Sound science needed to assess carbon impacts of timber harvesting
Forestry Australia has welcomed a new study published in Australian Forestry peer-reviewed journal by the former chief research scientist at the CSIRO, Dr John Raison.
The paper, titled A review of the impacts of sustainable harvesting, non-harvest management and wildfire on net carbon emissions from Australian native forests, investigates the science behind claims that timber harvesting increases greenhouse gas emissions.
Dr Bill Jackson, Acting President of Forestry Australia said Australian and international studies highlight the potential to lower carbon emissions by producing and using wood products from sustainably managed forests, particularly as substitutes for high-emission building materials.

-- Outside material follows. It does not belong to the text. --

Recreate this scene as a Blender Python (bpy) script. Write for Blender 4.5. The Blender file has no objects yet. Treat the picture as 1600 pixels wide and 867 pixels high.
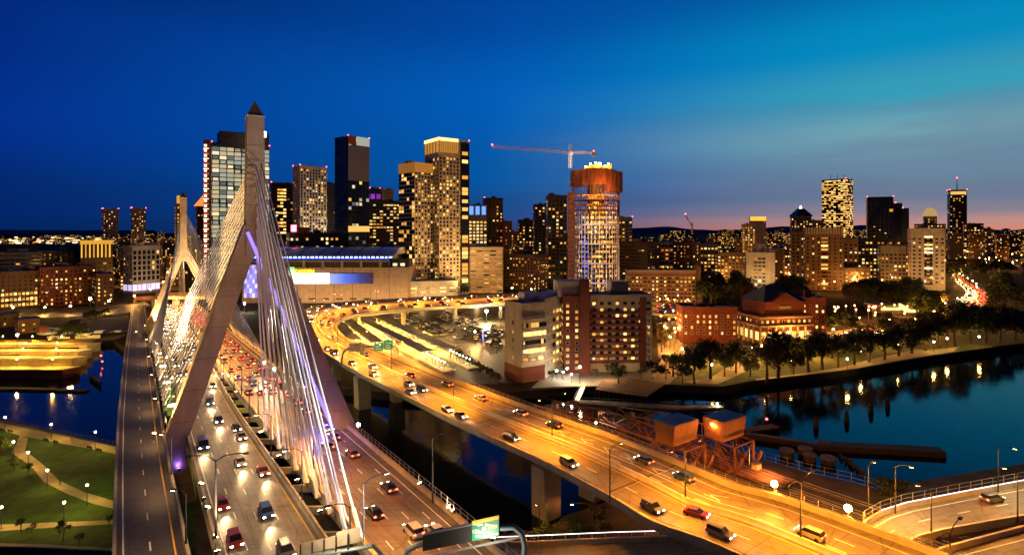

"This paper demonstrates the complexity in accounting for the impacts of changes to forest management on carbon stocks and greenhouse gas emissions from Australian native forests," Dr Jackson said.
"Assessing carbon impacts of forest management needs to consider the full life cycle of forest management, wood production, processing, use and disposal or reuse.
"The outcome depends heavily on assumptions about initial conditions, harvest intensity, timber recovery, lifetime of forest products, the impacts of wildfire and the time frame of the analysis.
The paper points out that it is important to get these assumptions right, otherwise policy makers can be ill-informed about the effects of their decisions on carbon emissions.
Dr Jackson said policy makers also need to consider the short, and long-term, impacts on carbon stocks of decisions to reduce or cease native forest harvesting. This includes the impacts of wildfire and reduced professional forest and fire management capacity in agencies responsible for timber production.
"This paper has implications for development of new emission reduction methods under Australia's ACCU scheme.
"Appropriate, landscape scale analysis using scientifically sound sampling and surveys of carbon stocks and dynamics are required to inform these methods.
"The best opportunities are likely to lie in approaches that improve forest management to better integrate conservation, restoration and sustainable production and use of forest products," Dr Jackson said.